Exploring glacier dynamics with subglacial water pressure pulses: Evidence for self‐organized criticality?

In order to determine whether brief excursions, or “pulses,” in subglacial water pressure inferred by Kavanaugh and Clarke (2000, 2001) occur, water pressures at the bed of Trapridge Glacier, Yukon, Canada, were recorded using an interface board that continuously monitored a pressure transducer. During the 231 day period between 16 July 2005 and 4 March 2006, more than 7000 pressure pulses were recorded, with magnitudes reaching nearly 3 times the flotation value. Comparison of the pressure pulse record with those from a number of other instruments installed in this soft‐bedded glacier indicates that these pulses are generated by stress transients that compress the water within the borehole; calculations suggest that these transients are as large as 75 times the nominal driving stress.
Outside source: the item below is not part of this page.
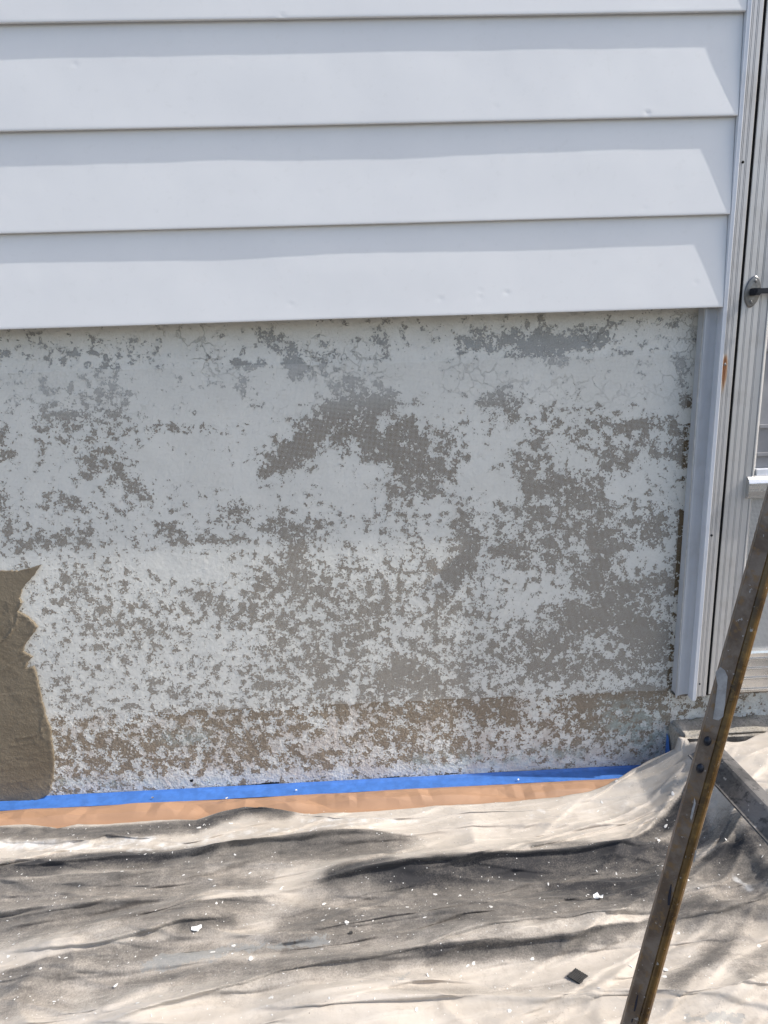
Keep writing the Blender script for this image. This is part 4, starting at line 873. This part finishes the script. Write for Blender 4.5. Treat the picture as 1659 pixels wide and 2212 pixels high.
p = [(-0.9034, -0.0126)][0]; flake('mortar_crumb', p[0], p[1], .0035, M_['crumb'], 'tiny mortar crumb on the brown paper at far left', 'crumb', 'mortar crumbs', z=.012, seed=9, lift=.004)
for k_, (lab, q_) in enumerate((('dark speck of mortar on the blue tape left of the paper peak', [(-0.6000, 0.0364)]), ('pale plaster crumb on the blue tape near the middle of the wall', [(-0.2082, 0.0359)]), ('pale plaster crumb on the blue tape towards the step', [(0.4075, 0.0313)]), ('brown crumb on the masking paper near the middle', [(0.1183, -0.0342)]))):
    flake('mortar_crumb', q_[0][0], q_[0][1], .0032, M_['crumb' if k_ in (0, 3) else 'chip'], lab, 'crumb', 'mortar crumbs', z=.0095, seed=30+k_, lift=.003)
# ribbed black square
px, py = [(0.3751, -0.6085)][0]; z0 = cloth_at(px, py)+.001
bm = bmesh.new(); sq = .0140; ang = rad(40)
for i in range(8):
    y0 = -sq+i*2*sq/8
    bmesh.ops.create_cube(bm, size=1, matrix=Matrix.Translation((0, y0+sq/8, .0016)) @ Matrix.Diagonal((2*sq, sq/4*.62, .0016, 1)))
bmesh.ops.create_cube(bm, size=1, matrix=Matrix.Translation((0, 0, .0004)) @ Matrix.Diagonal((2*sq, 2*sq, .0012, 1)))
bm.transform(Matrix.Translation((px, py, z0+.002)) @ Matrix.Rotation(rad(-8), 4, 'X') @ Matrix.Rotation(ang, 4, 'Z'))
me = bpy.data.meshes.new('rubber_scrap'); bm.to_mesh(me); bm.free()
tag(link('rubber_scrap', me, M_['rubber'], None, (px, py, z0)), 'small square of ribbed black rubber on the drop cloth', 'scrap')

# ------------------------------------------------------------------ ladder
lad_top = Vector((0.5184, -0.8481, 0.9725)); lad_bot = Vector((0.3424, -0.9388, 0.3040))
ax = (lad_top-lad_bot).normalized()
foot = lad_bot - ax*((lad_bot.z-.02)/ax.z)
head = lad_bot + ax*((1.62-lad_bot.z)/ax.z)
ladder = empty('ladder', (foot.x, foot.y, 0))
tag(ladder, 'old worn metal stepladder with brown leg and grey brace at right edge', 'ladder')
SEC = [(-15, -22), (-15, -1.2), (-13.8, 0), (1.5, 0), (2.6, -.3), (3.4, -1.0), (4.2, -.2), (5.6, .9), (9, 1.3), (12, .2), (14.5, -2.5), (15.5, -6), (15.2, -12), (14.5, -22), (12.5, -22), (12.6, -7), (10, -2.8), (-12.8, -2.8), (-12.8, -22)]
BEADF = set(range(4, 14))
def sweep(name, a, b, sec, e1, e2, mats, parent, matid=None, segs=24, wob=.0003):
    v = []; n = len(sec); f = []
    for i in range(segs+1):
        p = a.lerp(b, i/segs)
        for (s, t) in sec: q = p+e1*s*.001+e2*t*.001; v.append(q[:])
    for i in range(segs):
        for j in range(n): f.append((i*n+j, i*n+(j+1) % n, (i+1)*n+(j+1) % n, (i+1)*n+j))
    f += [tuple(range(n))[::-1], tuple(segs*n+i for i in range(n))]
    me = pydata(name, v, f)
    if matid:
        for i in range(segs):
            for j in range(n): me.polygons[i*n+j].material_index = matid(j)
    bm = bmesh.new(); bm.from_mesh(me); bmesh.ops.recalc_face_normals(bm, faces=bm.faces); bm.to_mesh(me); bm.free()
    return link(name, me, mats, parent, a[:])
mid = lad_bot.lerp(lad_top, .5)
view = (CAMPOS-mid).normalized()
e2 = (view - ax*view.dot(ax)).normalized(); e1 = ax.cross(e2).normalized()
if e1.dot(r2) < 0: e1 = -e1
rot = Matrix.Rotation(rad(8), 3, ax); e1 = rot @ e1; e2 = rot @ e2
leg = sweep('leg', foot, head, SEC, e1, e2, [M_['web'], M_['bead']], ladder, lambda j: 1 if j in BEADF else 0)
# where a picture-independent point on the face lies: s along the axis from lad_bot, t across
def on_face(pt, lift=.0006):
    d = Vector(pt)-CAMPOS
    return CAMPOS+d*((lad_bot-CAMPOS).dot(e2)/d.dot(e2))+e2*lift
def smear(name, pts, m, lift=.0006):
    v = [on_face(p, lift)[:] for p in pts]; c = Vector((0, 0, 0))
    for q in v: c += Vector(q)
    v.append((c/len(v)+e2*.0003)[:]); k = len(pts)
    me = pydata(name, v, [(i, (i+1) % k, k) for i in range(k)])
    return link(name, me, m, leg, v[0])
SMEARS = [[(0.3737, -1.0068, 0.8540), (0.3789, -1.0065, 0.8601), (0.3824, -1.0099, 0.8573), (0.3839, -1.0137, 0.8516), (0.3809, -1.0187, 0.8392), (0.3776, -1.0243, 0.8261), (0.3740, -1.0294, 0.8140), (0.3694, -1.0293, 0.8099), (0.3648, -1.0266, 0.8102), (0.3691, -1.0205, 0.8245), (0.3739, -1.0132, 0.8421), (0.3737, -1.0097, 0.8484)],
          [(0.3428, -1.0434, 0.7286), (0.3430, -1.0470, 0.7239), (0.3398, -1.0506, 0.7171), (0.3374, -1.0533, 0.7119), (0.3355, -1.0546, 0.7091), (0.3352, -1.0528, 0.7111), (0.3379, -1.0493, 0.7174), (0.3409, -1.0463, 0.7234)],
          [(0.3335, -1.0718, 0.6867), (0.3346, -1.0727, 0.6863), (0.3303, -1.0780, 0.6775), (0.3290, -1.0776, 0.6772)]]
for s in SMEARS: smear('paint_smear', s, M_['scuff'])
for s in ([(0.3185, -1.0553, 0.6317), (0.3193, -1.0558, 0.6315), (0.3167, -1.0616, 0.6239), (0.3132, -1.0674, 0.6158), (0.3110, -1.0667, 0.6154), (0.3133, -1.0615, 0.6222)], [(0.2728, -1.0929, 0.5292), (0.2737, -1.0931, 0.5294), (0.2702, -1.0990, 0.5229), (0.2671, -1.1026, 0.5187), (0.2657, -1.1022, 0.5184), (0.2689, -1.0972, 0.5240)], [(0.2624, -1.1063, 0.5137), (0.2638, -1.1067, 0.5139), (0.2621, -1.1087, 0.5116), (0.2608, -1.1084, 0.5114)]):
    smear('marker_dash', s, M_['ink'], .0008)
for c in [(0.3646, -1.0197, 0.7795), (0.3533, -1.0306, 0.7541)]:
    c = on_face(c, 0)
    bm = bmesh.new(); bmesh.ops.create_uvsphere(bm, u_segments=18, v_segments=10, radius=.0058)
    for v_ in bm.verts: v_.co.z *= .55
    R_ = Matrix((e1, ax, e2)).transposed().to_4x4(); R_.translation = c
    bm.transform(R_ @ Matrix.Diagonal((.82, 1.15, 1, 1)))
    me = bpy.data.meshes.new('rivet'); bm.to_mesh(me); bm.free()
    link('rivet', me, M_['black'], leg, c[:], smooth=True)
# grey channel brace running from behind the leg towards the viewer
b0 = Vector((0.4735, -0.8024, 0.6303)); b1 = Vector((0.4916, -0.9522, 0.6179))
bd = (b1-b0).normalized(); b1 = b0+bd*.46
vw = (CAMPOS-b0.lerp(b1, .2)).normalized(); f2 = (vw-bd*vw.dot(bd)).normalized(); f1 = bd.cross(f2).normalized()
if f1.dot(u2) < 0: f1 = -f1
BSEC = [(-22, 0), (-22, 4), (-20, 4.5), (-19.2, 2), (-18, 1.4), (6, 1.4), (10, .8), (12, -1), (22, -13), (20.4, -14.2), (10.5, -2.6), (6, -1.4), (-21, -1.4)]
sweep('brace', b0, b1, BSEC, f1, f2, [M_['brace']], ladder, None, 12)
# the matching front leg where the brace ends
a2 = Vector((ax.x*.4, -ax.y*1.6-.10, ax.z)).normalized()
q0 = b1-bd*.02; f0 = q0-a2*((q0.z-.02)/a2.z); h0_ = q0+a2*((1.62-q0.z)/a2.z)
sweep('leg', f0, h0_, SEC, e1, e2, [M_['web'], M_['bead']], ladder, lambda j: 1 if j in BEADF else 0)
Both the magnitudes and interevent times for these pulses are well fitted by power law distributions that are remarkably similar to those exhibited by earthquakes. These similarities suggest that the ice‐bed interface of a soft‐bedded glacier behaves much like an earthquake fault and raises the possibility that such glaciers self‐organize to a critical state. Further evidence for self‐organized criticality (SOC) of soft‐bedded glaciers is suggested by an examination of well‐known ice dynamical properties and the rheological properties of subglacial sediments, which suggests that SOC might be a natural consequence of the rate‐independent behavior of subglacial sediments.